Although the branch reported more than $40 million in assets for tax purposes, the true value of its holdings is unclear. For example, it reported the value of its land at $322,000. County property records estimate the site of its Portland headquarters alone is worth more than $3 million. The council also owns land throughout western Oregon where it operates camps, including a coastal property near Tillamook.

The council was at the center of the lawsuit that led to the historic verdict against the Scouts. During the trial, lawyers spent days going over the national organization’s internal files that tracked reports of abuse on the local level.

Mones said he clearly remembers questioning an expert witness about one specific file, in which executives had concluded that a troop leader sleeping nude with Cub Scouts was not “sufficient reason” to permanently bar him.

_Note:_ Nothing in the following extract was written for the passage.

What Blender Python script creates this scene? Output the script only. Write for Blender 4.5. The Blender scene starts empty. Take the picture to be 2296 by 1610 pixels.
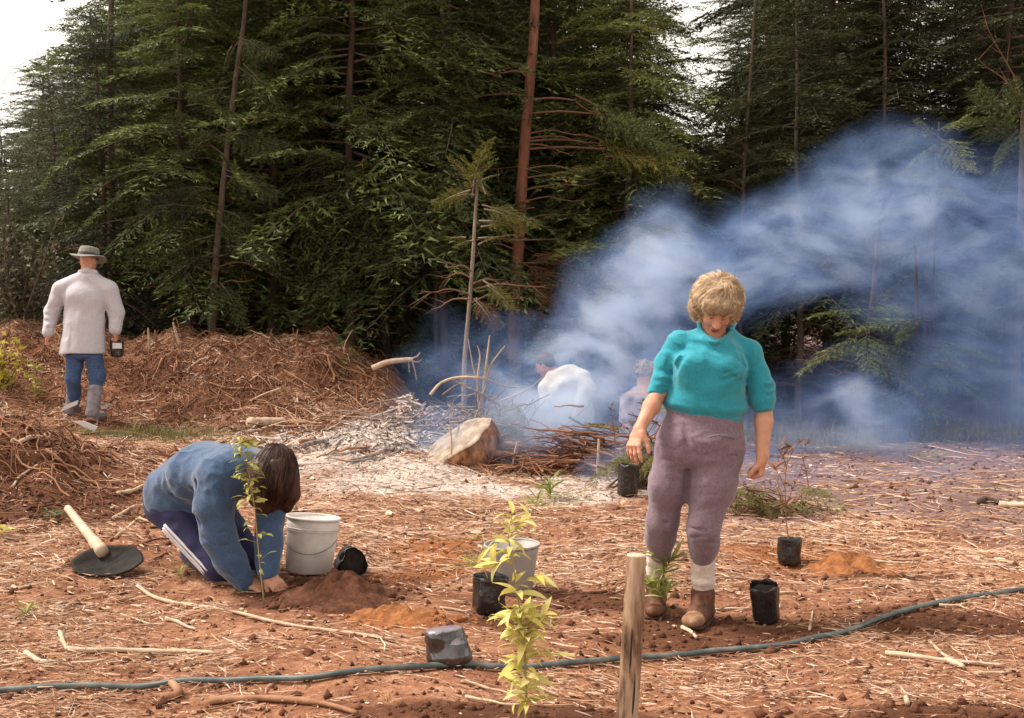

“You could hear the oxygen go out of the room,” Mones said. “It was so abhorrent to people.”

The Boy Scouts tried to block the files from being disclosed after the verdict. But the Oregon Supreme Court sided with several news organizations, including The Oregonian/OregonLive, and ordered the files to be made public.

The files showed the public how the organization had long known about problems of sexual abuse and failed to take appropriate actions to protect children, Janci said.

The timing coincided with a shift in national consciousness away from blaming rogue bad actors to the institutions who enable them, Mones said. In its wake, many churches, schools and youth groups have faced claims from people who say they were abused as children by adults in positions of power. Portland private school Catlin Gabel is in the news this year for just that reason.

Some local and regional groups, including branches of the Catholic Church, have turned to bankruptcy before. Those cases provide a model for some aspects of the Boy Scouts case, such as how payments to individual victims might be determined, Mones said.

Janci said the bankruptcy trustee will appoint a group of victims to weigh in on the bankruptcy plan. Eventually, the court will set a date by which all victims need to file claims.

The court will decide between now and then how potential victims will be notified of their legal rights to file claims, Janci said.

Mones said if people do not file claims by the filing deadline, they likely will not be able to sue the Boy Scouts in the future.

He said the organization could have avoided altogether bankruptcy if leaders took steps to address sexual abuse allegations after the 2010 verdict that led to public awareness about how far-reaching the problems were.

“This is not just a financial bankruptcy, but it is also a moral bankruptcy,” he said.